C’est la rançon du bûcher de la diversité que nous faisons brûler à grands feux. Nous adressons des désirs infinis à un monde fini. La question des accès aux biens vitaux va dominer le monde qui vient, avec la perspective raisonnable de biens réels rationnés, et d’une explosion du prix de la vie. La pénurie alimentaire est une donnée probable des dix prochaines années. Elle entraînera des mouvements migratoires d’une importance inouïe ; les hommes vont là où la terre les nourrit. Faut-il ajouter que la conflictualité est l’effet immédiat d’une telle situation ? Dans ce monde là, l’argent ne suffit pas ; il n’est plus cet équivalent universel qui rend comparables toutes les statistiques et toutes les données. Il s’agit de se nourrir, ensuite de nourrir les siens ; quelques révisions déchirantes des évidences acquises sur les vertus de la division du travail et de la délocalisation sont proches.

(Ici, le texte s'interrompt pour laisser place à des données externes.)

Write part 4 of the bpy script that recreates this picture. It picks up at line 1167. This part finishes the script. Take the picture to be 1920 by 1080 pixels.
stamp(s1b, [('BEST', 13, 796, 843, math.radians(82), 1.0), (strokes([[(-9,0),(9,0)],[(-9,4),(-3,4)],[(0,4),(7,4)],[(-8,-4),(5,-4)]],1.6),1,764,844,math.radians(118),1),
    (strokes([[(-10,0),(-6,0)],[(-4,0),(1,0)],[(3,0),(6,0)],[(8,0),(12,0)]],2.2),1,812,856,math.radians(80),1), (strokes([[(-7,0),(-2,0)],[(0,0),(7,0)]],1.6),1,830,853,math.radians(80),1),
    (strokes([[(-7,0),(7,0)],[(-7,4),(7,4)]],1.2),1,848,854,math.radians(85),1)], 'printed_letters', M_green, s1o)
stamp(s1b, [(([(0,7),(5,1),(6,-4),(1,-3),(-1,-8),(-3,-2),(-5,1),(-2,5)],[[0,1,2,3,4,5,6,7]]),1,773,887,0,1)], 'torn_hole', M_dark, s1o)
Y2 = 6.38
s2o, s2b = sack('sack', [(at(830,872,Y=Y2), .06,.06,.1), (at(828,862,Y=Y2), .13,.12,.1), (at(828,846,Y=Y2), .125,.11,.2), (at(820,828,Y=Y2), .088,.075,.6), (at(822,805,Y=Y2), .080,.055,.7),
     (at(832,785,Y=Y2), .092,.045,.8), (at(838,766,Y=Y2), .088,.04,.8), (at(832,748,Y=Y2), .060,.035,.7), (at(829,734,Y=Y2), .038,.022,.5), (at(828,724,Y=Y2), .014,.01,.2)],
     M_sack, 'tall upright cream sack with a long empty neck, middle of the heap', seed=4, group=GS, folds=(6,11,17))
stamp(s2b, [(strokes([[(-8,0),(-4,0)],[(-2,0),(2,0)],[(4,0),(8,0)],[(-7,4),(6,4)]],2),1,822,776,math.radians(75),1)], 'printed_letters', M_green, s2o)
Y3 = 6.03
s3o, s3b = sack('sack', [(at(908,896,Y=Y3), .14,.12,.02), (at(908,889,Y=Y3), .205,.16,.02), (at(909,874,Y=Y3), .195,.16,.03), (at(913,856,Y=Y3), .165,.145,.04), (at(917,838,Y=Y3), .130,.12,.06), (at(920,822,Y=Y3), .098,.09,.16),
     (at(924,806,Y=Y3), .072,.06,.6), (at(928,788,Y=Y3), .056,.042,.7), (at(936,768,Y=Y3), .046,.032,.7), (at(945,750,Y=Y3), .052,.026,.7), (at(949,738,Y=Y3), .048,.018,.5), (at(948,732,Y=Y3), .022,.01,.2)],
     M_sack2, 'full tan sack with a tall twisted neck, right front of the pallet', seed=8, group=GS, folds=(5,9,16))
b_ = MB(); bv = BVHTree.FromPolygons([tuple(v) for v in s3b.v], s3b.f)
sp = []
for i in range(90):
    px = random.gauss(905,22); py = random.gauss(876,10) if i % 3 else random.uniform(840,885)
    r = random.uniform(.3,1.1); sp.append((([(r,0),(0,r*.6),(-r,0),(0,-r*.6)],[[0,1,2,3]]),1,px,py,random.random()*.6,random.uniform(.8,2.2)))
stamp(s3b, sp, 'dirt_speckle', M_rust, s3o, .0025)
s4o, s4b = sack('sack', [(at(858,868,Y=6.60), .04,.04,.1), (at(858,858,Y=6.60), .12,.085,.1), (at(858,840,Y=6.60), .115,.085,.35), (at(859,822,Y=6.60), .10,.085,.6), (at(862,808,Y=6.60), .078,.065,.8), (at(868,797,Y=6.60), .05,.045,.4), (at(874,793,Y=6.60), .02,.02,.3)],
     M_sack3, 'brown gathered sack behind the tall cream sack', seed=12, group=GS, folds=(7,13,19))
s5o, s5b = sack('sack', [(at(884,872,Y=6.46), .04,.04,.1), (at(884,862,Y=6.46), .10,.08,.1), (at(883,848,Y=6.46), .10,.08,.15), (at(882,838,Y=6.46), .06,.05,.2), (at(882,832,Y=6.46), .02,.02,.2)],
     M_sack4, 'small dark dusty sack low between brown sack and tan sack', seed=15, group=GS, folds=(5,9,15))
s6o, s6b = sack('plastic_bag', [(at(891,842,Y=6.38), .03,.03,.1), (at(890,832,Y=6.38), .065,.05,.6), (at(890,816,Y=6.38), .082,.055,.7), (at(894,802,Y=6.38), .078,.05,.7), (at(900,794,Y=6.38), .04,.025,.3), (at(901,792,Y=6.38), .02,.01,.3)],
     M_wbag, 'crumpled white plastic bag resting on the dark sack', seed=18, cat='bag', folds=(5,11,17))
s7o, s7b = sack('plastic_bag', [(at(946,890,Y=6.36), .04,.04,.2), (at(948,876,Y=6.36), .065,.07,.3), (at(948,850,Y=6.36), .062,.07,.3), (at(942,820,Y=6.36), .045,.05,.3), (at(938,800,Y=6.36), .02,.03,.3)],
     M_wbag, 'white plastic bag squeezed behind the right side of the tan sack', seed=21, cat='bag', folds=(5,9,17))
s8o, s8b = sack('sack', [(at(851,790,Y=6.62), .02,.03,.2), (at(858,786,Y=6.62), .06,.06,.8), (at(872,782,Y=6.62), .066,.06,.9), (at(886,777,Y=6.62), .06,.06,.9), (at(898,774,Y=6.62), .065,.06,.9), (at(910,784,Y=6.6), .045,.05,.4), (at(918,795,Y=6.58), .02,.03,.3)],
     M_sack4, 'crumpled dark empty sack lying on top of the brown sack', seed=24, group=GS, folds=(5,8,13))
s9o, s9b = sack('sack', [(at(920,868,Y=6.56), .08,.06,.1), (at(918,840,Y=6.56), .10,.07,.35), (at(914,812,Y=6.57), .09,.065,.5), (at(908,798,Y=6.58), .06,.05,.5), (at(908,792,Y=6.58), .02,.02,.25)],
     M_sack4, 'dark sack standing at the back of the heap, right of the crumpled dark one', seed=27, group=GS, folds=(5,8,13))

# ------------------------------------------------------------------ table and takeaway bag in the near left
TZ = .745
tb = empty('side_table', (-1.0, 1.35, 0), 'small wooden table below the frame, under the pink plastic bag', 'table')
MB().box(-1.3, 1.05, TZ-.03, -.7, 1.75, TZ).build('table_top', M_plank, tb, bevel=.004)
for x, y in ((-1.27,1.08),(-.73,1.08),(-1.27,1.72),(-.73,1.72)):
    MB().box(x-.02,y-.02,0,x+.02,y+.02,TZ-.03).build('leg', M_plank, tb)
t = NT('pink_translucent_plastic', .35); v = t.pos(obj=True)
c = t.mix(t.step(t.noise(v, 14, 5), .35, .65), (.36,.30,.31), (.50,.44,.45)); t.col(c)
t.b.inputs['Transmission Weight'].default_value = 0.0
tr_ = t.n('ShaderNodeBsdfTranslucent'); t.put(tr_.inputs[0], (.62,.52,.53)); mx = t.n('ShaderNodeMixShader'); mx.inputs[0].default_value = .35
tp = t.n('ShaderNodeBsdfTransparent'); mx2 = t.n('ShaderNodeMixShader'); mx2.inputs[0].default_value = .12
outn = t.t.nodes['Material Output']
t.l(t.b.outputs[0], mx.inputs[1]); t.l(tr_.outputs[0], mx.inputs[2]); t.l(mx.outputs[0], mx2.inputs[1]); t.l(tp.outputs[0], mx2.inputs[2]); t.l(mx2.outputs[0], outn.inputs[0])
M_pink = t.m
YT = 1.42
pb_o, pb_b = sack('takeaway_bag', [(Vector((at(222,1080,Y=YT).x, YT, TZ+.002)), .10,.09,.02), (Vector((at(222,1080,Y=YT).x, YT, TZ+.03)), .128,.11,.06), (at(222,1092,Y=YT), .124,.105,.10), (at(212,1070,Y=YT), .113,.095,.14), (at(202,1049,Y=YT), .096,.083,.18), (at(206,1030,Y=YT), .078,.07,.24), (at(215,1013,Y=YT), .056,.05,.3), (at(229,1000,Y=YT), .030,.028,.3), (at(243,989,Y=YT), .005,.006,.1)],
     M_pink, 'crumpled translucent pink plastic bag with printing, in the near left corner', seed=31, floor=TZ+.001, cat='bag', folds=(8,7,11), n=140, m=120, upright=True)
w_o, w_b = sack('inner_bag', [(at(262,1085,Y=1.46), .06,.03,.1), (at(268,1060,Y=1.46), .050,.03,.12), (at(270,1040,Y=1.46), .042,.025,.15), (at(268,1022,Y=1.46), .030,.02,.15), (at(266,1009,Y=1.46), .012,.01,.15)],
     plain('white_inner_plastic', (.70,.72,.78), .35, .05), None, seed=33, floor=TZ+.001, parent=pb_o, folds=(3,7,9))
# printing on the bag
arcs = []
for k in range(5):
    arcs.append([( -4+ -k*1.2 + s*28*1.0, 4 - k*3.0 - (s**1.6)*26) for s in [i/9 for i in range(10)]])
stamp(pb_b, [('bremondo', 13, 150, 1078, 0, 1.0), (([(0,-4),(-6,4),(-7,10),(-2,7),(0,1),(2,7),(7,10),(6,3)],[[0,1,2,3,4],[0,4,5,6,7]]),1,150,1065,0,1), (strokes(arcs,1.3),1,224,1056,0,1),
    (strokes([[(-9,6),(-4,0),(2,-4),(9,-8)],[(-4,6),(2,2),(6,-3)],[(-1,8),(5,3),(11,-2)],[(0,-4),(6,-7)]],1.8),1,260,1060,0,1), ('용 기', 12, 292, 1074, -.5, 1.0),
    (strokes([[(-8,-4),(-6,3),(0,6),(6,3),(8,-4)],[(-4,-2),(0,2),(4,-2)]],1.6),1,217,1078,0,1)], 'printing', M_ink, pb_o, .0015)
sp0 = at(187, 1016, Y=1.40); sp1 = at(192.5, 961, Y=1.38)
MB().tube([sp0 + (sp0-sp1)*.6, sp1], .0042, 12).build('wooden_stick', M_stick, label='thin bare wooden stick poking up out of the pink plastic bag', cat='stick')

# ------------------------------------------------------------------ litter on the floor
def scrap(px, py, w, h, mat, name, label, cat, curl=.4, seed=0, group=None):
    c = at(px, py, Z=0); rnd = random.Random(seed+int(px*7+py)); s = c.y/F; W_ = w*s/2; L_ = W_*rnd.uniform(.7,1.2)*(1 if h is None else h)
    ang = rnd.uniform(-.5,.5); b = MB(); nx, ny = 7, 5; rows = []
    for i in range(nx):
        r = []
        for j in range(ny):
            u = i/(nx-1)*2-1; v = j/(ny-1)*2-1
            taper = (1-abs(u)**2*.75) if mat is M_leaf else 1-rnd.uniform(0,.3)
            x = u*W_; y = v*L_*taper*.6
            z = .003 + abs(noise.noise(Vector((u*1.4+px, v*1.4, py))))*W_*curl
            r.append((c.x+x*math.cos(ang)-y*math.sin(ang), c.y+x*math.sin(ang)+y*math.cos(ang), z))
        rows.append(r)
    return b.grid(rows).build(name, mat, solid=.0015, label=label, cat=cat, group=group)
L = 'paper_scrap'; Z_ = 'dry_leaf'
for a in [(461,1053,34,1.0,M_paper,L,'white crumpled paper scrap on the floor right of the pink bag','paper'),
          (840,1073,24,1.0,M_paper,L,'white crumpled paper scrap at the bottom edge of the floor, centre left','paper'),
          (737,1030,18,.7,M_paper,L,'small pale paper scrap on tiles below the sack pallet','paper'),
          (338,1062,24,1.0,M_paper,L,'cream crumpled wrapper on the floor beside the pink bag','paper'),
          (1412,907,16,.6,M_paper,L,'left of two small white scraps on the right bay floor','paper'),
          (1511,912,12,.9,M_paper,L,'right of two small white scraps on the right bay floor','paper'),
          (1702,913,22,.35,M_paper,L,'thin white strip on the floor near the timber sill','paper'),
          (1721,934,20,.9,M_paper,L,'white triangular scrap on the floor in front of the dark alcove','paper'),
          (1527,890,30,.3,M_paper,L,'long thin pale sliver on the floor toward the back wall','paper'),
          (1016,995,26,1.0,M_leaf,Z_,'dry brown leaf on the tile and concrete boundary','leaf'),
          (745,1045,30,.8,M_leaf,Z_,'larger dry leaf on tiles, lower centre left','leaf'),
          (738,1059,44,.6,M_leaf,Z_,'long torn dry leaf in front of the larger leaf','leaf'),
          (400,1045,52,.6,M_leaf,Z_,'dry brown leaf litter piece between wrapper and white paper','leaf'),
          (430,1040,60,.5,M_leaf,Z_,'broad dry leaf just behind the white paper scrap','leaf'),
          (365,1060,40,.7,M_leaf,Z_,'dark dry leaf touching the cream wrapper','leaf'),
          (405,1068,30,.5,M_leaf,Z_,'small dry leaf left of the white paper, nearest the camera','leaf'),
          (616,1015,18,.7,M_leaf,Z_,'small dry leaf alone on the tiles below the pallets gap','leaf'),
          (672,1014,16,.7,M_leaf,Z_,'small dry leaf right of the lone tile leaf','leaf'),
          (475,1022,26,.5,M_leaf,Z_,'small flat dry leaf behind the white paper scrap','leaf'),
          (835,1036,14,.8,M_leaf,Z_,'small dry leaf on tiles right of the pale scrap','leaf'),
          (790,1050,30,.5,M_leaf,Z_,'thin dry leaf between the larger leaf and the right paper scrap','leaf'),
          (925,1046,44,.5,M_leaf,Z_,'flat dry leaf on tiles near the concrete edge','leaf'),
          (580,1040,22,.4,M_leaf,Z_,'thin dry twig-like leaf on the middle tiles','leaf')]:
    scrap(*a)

3 - Monde renversé. Ce renversement est de la plus haute importance stratégique ; démographie et géographie économique se rapprochent, après avoir divorcé. Seul, un ethnocentrisme invétéré nous a fait croire à une supériorité congénitale, qui garantirait l’aberrante situation voulant dans les années 1990 encore que 80 % de la richesse financière de l’humanité soit concentrée sur moins de 10 % de la population du globe. Il faut bien mesurer ce que signifie sur ce sujet d’abord le fait que lesséparations seront horizontales, distinguant des niveaux de revenu et de capital, ce qu’il faudra bien se résoudre à nommer des classes sociales, à l’intérieur des mêmes territoires partout dans le monde, et non verticales, distinguant des Nations riches ou pauvres, ensuite la déliaison à laquelle a conduit le projet libéral ; les pays les plus pauvres connaîtront, ils connaissent déjà la naissance d’une classe de super riches, faisant jeu égal au niveau mondial avec leurs homologues nord-américains et européens, mais les pays riches connaissent eux aussi l’émergence d’une classe de super-pauvres, dans une situation de quasi-esclavage.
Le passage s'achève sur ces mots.